After the US and western powers in 2011 blocked payment channels to Iran, RBI had facilitated oil payments to Iran via Turkey.

Iran and six world powers last year sealed an accord to curb the country's nuclear program in return for ending sanctions. The lifting of sanctions is expected to open up banking channels for Tehran.

India is keen that repayment of dues since February 2013 should be done in a staggered manner so as to avoid a run on the rupee. India has also suggested exporting its goods to Iran instead of making the payment, but Iran is not interested in an "oil-for-goods'' deal, not uncommon during the sanctions period. India was Iran's second-largest oil customer when sanctions disrupted Iran's sales at the time.  

Since February 2013, Indian refiners like Essar Oil and Mangalore Refinery and Petrochemicals (MRPL) have been paying 45% of payment dues on purchase of crude oil from Iran in rupees through Uco Bank, Kolkata. The remaining has been accumulating, pending finalization of a payment mechanism.

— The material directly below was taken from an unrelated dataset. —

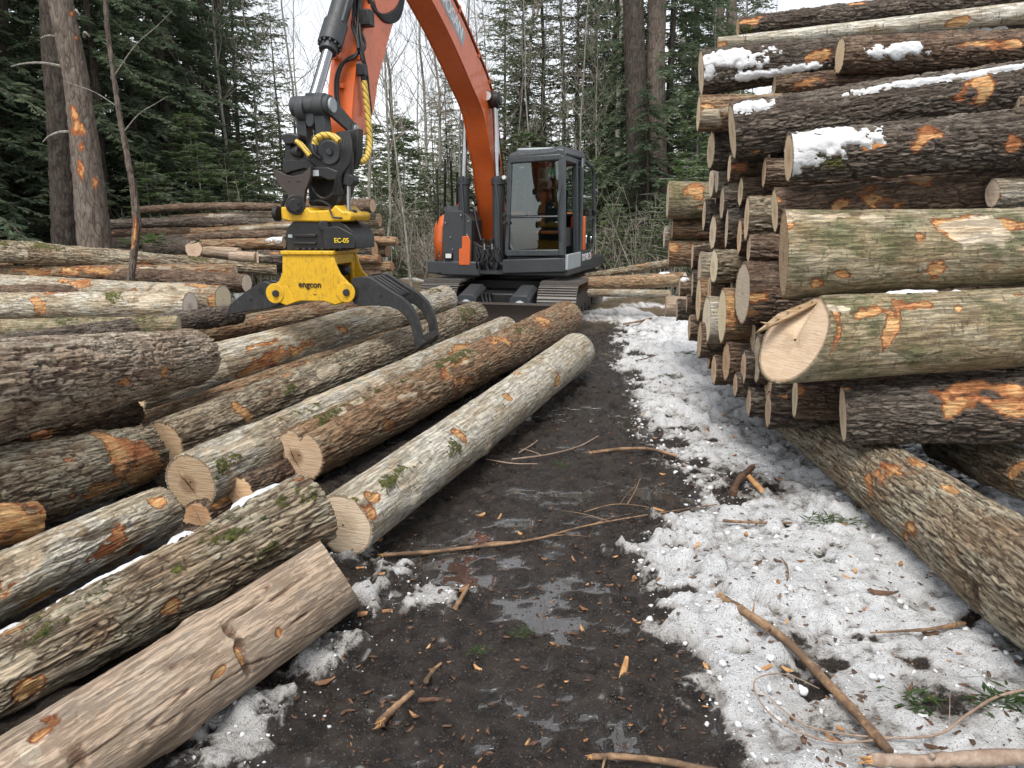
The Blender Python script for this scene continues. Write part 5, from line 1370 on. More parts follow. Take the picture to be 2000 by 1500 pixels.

They had last year paid nearly $3 billion in six installments through a limited payment channel following the start of nuclear talks between the Iran and the six world powers. The outstanding has since climbed to over $6.5 billion.
India's dithering in paying its oil dues to Tehran comes as almost all other entities have started paying their oil debts to Iran, including Royal Dutch Shell. IRNA reported that India's oil minister, Dharmendra Pradhan, is due in Tehran on Saturday to hold talks with Iranian officials over the issue.